U.K. Inflation Holds Steady in September


The U.K.'s inflation rate held steady at more than one percentage point above the Bank of England's target for a ninth consecutive month in September, official data showed.

The annual inflation rate was 3.1% for the third month running, the Office for National Statistics said. On a month-to-month basis, the consumer price index was unchanged in September after rising 0.5% in August. The ONS said the core inflation rate, which strips out volatile prices for energy, food, alcohol and tobacco, eased to 2.7% in September from 2.8% in August.

The figures, which were in line with expectations, kept alive the debate among economists over whether the BOE should expand quantitative easing by resuming its bond-buying program to support the economic recovery.

The BOE is expected to keep its monetary policy extremely loose for many months to come in the face of aggressive fiscal tightening by the coalition government, a fragile recovery abroad, and strains in the banking sector.

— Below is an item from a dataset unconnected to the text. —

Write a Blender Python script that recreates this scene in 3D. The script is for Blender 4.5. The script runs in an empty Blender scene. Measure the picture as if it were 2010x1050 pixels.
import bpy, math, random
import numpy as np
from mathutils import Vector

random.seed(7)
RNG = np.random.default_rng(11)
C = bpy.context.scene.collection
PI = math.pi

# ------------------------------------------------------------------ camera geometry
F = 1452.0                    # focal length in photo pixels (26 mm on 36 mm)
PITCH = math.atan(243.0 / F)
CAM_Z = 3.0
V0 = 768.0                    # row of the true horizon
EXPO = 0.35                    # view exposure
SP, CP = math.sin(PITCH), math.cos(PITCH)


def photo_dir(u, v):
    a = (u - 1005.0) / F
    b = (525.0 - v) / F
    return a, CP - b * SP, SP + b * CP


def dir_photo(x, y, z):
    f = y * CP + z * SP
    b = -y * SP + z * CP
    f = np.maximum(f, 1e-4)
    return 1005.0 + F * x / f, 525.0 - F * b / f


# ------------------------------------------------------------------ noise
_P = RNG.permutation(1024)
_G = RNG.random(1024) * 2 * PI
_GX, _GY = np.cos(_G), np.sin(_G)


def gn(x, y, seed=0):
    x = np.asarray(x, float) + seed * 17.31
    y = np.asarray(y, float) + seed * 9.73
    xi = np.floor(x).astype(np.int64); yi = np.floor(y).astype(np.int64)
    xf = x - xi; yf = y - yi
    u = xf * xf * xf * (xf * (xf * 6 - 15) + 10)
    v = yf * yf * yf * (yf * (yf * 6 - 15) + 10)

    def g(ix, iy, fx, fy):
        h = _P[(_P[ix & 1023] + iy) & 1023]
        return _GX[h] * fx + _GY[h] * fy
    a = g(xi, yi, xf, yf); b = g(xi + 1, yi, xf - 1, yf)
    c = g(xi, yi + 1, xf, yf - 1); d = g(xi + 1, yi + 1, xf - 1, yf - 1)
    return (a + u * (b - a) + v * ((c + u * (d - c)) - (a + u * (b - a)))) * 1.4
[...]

The BOE aims to keep inflation at 2%.

After dropping its key interest rate to a record low of 0.5% in March 2009, the central bank launched a £200 billion quantitative-easing program. Although the program was suspended in February, the minutes of its September policy meeting show some members saw an increased risk of having to reopen it.

But in a sign of divisions on the BOE's Monetary Policy Committee, rate-setter Adam Posen said in late September that he saw a "clear" case for making more asset purchases, while fellow member Andrew Sentance has been voting in favor of small interest-rate rises.

Although the headline inflation rate was steady, there were some marked movements in the various price categories. The ONS said the main upward contributions to the annual inflation rate came from clothing and footwear prices, which posted a record year-on-year rise, primarily due to women's clothing. Other upward pressures came from an increase in prices for meat and fruit, hotel accommodation, private rents, and the sharpest gain in prices for alcoholic beverages and tobacco for the August-to-September period since 2000.

Those pressures were offset by downward effects from transport, including prices for air transport, fuels and lubricants, and second-hand cars, the ONS said. Weaker prices for recreation and culture and communication also weighed.

The retail price index, an alternative measure of prices that is often used in wage settlements, rose 0.4% from the previous month in September and was 4.6% higher compared with the same period a year earlier. In August, the RPI increased 0.4% from the previous month and 4.7% from a year earlier.